Google announced new racial equity initiatives.
Angela Lang/CNET
Google CEO Sundar Pichai on Wednesday said the search giant will add more black employees, as well as employees from other “underrepresented groups,” to its leadership ranks. The company vowed a 30% improvement over the next five years.
The promise is part of a broader slew of commitments the company announced regarding racial equity. It comes as people all over the world have protested systemic racism, after the killings of several black people at the hands of police, including George Floyd, Breonna Taylor and Rayshard Brooks.
“Over the past several weeks, violent and racist attacks against the Black community have forced the world to reckon with the structural and systemic racism that Black people have experienced over generations,” Pichai wrote in a blog post. “My own search for answers started within our own walls.”
Pichai said Google will try to reach its diversity goal for leadership by posting job listings both internally and externally, and increasing investments in places including Atlanta and Washington, DC, cities with large black populations. At Google, black employees only make up 3.7% of the workforce in the US, up incrementally from 3.3% a year earlier.
Google also announced a $175 million package to support black business owners, startup founders and developers. That includes $100 million for black-led venture capital firms and startup organizations, and $50 million for small businesses focused on the black community.
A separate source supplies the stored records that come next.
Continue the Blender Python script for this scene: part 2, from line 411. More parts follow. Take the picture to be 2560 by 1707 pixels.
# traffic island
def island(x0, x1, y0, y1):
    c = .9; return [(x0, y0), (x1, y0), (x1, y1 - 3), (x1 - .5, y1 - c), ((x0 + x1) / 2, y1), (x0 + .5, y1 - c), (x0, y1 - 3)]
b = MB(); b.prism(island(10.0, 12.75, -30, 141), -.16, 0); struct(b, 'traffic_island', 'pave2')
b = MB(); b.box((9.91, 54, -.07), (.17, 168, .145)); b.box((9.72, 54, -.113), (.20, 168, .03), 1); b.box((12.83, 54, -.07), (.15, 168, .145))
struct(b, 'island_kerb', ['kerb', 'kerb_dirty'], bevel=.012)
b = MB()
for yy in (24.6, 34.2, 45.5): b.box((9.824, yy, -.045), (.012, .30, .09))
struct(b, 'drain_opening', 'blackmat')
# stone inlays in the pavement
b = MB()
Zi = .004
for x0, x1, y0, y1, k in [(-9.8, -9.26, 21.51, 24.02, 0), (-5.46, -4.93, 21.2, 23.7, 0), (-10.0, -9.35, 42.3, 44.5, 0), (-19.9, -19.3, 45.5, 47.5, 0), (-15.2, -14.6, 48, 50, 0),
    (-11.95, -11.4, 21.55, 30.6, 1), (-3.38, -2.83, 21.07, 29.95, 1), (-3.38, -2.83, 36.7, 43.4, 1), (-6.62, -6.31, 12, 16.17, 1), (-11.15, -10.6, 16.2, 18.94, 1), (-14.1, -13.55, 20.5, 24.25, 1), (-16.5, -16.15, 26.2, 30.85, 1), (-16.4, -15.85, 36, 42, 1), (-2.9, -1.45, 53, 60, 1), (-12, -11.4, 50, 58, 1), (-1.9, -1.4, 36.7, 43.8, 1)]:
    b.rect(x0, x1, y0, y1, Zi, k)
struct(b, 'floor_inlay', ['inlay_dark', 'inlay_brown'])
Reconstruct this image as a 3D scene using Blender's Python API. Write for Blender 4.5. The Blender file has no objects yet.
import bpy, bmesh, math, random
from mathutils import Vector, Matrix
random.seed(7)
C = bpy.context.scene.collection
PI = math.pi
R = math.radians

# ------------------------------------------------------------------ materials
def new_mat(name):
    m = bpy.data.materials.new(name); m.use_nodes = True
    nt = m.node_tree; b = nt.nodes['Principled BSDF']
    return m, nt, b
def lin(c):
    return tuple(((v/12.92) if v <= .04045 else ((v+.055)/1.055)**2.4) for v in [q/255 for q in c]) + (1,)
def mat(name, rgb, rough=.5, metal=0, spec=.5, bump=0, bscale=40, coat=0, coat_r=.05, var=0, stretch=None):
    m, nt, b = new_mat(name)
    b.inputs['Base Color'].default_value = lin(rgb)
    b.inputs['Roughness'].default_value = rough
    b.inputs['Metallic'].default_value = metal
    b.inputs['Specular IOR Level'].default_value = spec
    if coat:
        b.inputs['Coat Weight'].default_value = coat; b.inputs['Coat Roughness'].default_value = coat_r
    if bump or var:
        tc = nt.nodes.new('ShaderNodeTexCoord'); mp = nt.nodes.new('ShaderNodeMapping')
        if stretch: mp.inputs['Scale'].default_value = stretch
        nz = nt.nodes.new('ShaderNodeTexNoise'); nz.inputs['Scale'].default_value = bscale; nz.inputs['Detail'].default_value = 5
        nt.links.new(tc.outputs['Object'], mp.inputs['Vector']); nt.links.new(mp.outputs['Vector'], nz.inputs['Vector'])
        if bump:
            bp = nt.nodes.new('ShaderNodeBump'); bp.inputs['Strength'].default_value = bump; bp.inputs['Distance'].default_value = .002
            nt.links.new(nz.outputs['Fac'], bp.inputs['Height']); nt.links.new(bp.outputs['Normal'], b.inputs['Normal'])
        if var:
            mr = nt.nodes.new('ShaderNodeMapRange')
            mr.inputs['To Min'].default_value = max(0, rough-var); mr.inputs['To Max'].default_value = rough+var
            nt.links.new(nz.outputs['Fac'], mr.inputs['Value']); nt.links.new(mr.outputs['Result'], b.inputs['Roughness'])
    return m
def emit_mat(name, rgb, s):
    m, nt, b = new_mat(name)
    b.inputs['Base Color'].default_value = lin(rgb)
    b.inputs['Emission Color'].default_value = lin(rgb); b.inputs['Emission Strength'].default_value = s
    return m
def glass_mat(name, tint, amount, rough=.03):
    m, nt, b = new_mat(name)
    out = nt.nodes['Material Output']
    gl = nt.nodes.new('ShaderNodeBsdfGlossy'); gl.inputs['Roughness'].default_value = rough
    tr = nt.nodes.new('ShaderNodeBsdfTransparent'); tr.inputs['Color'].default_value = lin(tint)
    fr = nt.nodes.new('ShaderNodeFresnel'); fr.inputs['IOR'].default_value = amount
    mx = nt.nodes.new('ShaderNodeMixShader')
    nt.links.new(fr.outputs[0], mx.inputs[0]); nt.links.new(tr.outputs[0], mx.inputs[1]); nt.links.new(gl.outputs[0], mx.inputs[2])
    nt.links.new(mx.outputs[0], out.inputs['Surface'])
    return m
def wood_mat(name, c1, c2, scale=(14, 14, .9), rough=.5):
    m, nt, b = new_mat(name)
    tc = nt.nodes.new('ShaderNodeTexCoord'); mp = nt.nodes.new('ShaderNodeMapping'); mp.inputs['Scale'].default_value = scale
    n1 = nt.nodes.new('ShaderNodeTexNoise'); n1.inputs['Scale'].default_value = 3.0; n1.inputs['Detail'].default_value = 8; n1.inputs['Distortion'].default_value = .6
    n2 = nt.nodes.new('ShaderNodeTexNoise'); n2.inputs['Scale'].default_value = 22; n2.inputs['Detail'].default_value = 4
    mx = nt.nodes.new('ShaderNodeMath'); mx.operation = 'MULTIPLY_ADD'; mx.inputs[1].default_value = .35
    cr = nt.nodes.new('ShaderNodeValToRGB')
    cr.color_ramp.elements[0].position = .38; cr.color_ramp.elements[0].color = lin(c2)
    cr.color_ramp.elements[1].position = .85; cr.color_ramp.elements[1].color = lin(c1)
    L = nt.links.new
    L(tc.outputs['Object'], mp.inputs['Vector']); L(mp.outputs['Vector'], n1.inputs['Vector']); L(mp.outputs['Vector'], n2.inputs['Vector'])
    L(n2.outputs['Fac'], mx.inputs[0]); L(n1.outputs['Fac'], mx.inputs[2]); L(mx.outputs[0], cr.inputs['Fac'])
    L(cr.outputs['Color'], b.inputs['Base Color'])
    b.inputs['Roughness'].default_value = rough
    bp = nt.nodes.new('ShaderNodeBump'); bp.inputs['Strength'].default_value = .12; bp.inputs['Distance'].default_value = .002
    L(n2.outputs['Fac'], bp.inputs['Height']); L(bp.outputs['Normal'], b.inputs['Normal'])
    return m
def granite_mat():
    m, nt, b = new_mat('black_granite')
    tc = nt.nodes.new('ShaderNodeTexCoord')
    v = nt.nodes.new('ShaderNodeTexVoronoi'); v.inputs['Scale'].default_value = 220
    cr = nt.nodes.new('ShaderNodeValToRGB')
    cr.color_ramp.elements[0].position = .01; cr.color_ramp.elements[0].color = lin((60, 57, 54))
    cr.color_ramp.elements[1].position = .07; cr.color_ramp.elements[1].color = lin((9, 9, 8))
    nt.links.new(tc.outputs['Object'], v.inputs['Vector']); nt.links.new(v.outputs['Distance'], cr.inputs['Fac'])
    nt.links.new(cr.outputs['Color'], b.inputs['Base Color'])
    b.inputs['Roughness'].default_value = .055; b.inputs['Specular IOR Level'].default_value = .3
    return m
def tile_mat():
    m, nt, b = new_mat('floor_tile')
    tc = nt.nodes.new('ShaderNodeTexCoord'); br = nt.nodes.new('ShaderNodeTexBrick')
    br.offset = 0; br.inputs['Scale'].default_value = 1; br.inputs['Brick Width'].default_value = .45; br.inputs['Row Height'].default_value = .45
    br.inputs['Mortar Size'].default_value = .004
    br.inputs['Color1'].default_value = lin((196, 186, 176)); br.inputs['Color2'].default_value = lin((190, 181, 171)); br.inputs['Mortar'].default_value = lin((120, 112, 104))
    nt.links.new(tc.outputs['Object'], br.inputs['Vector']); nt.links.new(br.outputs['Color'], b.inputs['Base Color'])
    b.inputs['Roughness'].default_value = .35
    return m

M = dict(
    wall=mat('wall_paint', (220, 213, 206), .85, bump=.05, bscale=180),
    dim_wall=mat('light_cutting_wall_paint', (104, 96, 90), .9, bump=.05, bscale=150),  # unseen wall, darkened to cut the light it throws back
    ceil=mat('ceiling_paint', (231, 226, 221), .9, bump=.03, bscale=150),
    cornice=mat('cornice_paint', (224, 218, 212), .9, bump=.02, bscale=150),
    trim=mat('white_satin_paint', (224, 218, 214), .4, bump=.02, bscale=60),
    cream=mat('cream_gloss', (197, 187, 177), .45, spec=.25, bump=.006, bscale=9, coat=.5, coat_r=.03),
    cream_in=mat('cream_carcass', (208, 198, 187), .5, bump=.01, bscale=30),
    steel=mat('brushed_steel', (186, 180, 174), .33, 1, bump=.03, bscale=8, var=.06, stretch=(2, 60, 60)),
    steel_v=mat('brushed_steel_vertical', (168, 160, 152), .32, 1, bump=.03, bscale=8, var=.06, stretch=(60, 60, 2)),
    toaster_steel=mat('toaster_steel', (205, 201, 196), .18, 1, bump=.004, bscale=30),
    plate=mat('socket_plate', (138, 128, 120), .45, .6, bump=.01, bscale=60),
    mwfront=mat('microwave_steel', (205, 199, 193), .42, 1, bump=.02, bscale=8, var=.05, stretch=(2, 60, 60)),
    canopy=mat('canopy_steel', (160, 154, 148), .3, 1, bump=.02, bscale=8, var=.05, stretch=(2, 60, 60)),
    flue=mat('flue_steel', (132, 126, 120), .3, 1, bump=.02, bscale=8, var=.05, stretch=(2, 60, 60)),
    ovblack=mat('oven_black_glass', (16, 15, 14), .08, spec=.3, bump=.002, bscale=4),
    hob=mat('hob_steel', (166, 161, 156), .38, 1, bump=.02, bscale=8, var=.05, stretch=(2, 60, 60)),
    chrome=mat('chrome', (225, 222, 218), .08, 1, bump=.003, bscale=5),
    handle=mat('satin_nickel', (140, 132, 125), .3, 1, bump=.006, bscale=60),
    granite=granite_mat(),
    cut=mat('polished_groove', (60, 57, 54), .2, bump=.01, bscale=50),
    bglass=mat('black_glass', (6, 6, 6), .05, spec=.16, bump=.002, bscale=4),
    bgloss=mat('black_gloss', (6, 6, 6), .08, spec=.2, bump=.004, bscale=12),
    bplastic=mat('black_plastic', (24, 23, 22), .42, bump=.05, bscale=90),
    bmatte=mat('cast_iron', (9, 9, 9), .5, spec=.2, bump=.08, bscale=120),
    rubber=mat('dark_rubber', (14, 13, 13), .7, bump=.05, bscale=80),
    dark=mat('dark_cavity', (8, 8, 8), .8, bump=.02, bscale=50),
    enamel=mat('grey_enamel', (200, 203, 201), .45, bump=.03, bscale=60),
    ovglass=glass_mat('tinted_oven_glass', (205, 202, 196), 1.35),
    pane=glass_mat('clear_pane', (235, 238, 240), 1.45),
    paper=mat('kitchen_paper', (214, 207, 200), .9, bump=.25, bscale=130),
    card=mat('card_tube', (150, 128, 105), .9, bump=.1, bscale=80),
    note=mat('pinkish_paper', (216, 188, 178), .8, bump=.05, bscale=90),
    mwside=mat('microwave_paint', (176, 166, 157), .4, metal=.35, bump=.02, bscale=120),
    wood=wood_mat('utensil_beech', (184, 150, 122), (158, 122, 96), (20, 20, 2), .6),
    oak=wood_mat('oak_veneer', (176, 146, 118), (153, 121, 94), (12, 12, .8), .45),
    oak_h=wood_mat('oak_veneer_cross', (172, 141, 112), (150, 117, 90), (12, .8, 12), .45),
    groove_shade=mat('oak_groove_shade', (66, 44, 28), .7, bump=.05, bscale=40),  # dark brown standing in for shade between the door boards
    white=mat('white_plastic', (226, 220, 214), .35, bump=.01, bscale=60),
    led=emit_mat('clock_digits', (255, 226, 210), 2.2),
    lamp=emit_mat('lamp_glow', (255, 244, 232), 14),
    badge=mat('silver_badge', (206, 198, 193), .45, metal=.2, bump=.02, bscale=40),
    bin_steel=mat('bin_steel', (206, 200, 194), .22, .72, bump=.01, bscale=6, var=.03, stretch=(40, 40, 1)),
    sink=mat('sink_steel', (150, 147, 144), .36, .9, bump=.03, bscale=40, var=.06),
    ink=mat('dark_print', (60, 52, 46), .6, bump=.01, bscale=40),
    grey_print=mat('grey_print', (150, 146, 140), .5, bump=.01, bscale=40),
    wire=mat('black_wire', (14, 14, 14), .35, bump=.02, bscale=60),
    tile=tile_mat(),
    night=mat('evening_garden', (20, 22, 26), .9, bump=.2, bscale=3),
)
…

The commitment follows a separate $100 million fund announced by YouTube last week to support black creators on the video platform.
Pichai also said Google is creating a product task force to implement ideas that will help Google’s products better serve black users.
The new commitments come as Google has faced criticism for how it’s handed diversity issues. The company has been accused of scaling back its diversity efforts, including cutting and outsourcing employee training sessions, according to a report by NBC News. Google denied it was scaling back its efforts, and Pichai said earlier this month that diversity is a “foundational” value for Google.
At a shareholder meeting earlier this month, the company rejected a shareholder proposal that called for executives’ pay packages to be tied to diversity and inclusion goals. The practice has been adopted by some other tech giants, including IBM and Intel.